La Sentenza n 11423 del 2016 depositata il 18 gennaio 2016. Il TAR Lazio, esaminato il carteggio, ha constato che la Scia presentata dall'amministratore era irregolare, poiché si poneva in violazione delle previsioni di cui all'articolo 23, comma primo, del DPR 380/2001 (che al tal fine individua la legittimazione nel proprietario dell'immobile o in chi vi abbia titolo).

Il decidente ha rammento, a tal proposito, che ai fini della legittimazione alla richiesta dei lavori in questioni è necessaria la preventiva acquisizione della volontà assembleare, sulla scorta delle maggioranze previste dall'articolo 78 del testo Unico Edilizio (DPR 380/2001).

Donde, l'amministratore non è in grado di procedere autonomamente alla cura dell'adempimento, ancorché egli sia un condòmino.

Il provvedimento impugnato, laddove funzionale alla rimozione delle barriere architettoniche, è stato censurato anche dal punto di vista sostanziale.

Si osserva - in sentenza - che la normativa riguardante l'abbattimento delle barriere architettoniche negli edifici privati, di cui alla legge n. 13 del 1989 (poi trasfusa negli articoli 77/81 del DPR 380/2001) ed al relativo Decreto ministeriale attuativo n 236/1989 è applicabile, per espressa previsione dell'articolo 77, comma primo, DPR 380/2001, ai "progetti relativi alla costruzione di nuovi edifici privati, ovvero alla ristrutturazione di interi edifici".

Ora, tale normativa non è parsa applicabile al decidente nella fattispecie. A detta del Giudice adito non si verserebbe in alcuna delle due ipotesi delineate nella disposizione in commento, ma in quella diversa della mera installazione di un ascensore all'interno di edificio privato preesistente (che configura al massimo una ipotesi di manutenzione straordinaria, siccome incide sulle strutture portanti dell'edificio).

Vi è più che la presentazione di un progetto che importi l'installazione di un impianto ascensore senza la previsione di fermata della piattaforma in alcuni piani dell'edificio non è compatibile con lo stesso concetto della "accessibilità", delineata dalla normativa di riferimento.

A tale riguardo, il principio dell'accessibilità (inteso a mente dell'articolo 2, lettera "G" del D.M. 236/89 come: "la possibilità, anche per persone con ridotta o impedita capacità motoria o sensoriale, di raggiungere l'edificio e le sue singole unità immobiliari e ambientali, di entrarvi agevolmente e di fruirne spazi e attrezzature in condizioni di adeguata sicurezza e autonomia") esprime il più alto livello dei vari principi considerati dal legislatore, tra cui figurano anche quelli della visibilità e della adattabilità, in quanto consente la totale fruizione nell'immediato dello spazio esistente (cfr, art. 3 del DM citato).

Sulla scorta di tali presupposti il TAR Lazio ha accolto il ricorso della condòmina (danneggiata) e condannato il Comune di Roma anche alle spese del giudizio.
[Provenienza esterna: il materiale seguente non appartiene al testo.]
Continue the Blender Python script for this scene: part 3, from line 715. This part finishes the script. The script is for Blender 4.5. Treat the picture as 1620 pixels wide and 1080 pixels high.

Il Condominio dovrà, dunque, ripresentare un nuovo progetto rispondente a tutte le direttive impartite in Sentenza.

In conclusione, possiamo riferire che l'installazione di un ascensore in un edificio multipiano se,da un lato, realizza un obiettivo di primaria importanza secondo gli attuali canoni giuridici e sociali, perché consente una migliore accessibilità agli appartamenti situati ai piani superiori, dall'altro, non può prevedere fermate ad un solo piano (come previsto nel caso in specie, in cui, oltre al piano terra, era stata prevista in progetto una sola altra fermata al piano terzo), né comportare una riduzione od una compressione dell'accessibilità agli altri appartamenti ed agli spazi comuni (che, sempre nel caso in specie, avrebbe comportato la riduzione delle sezioni della rampa di scale).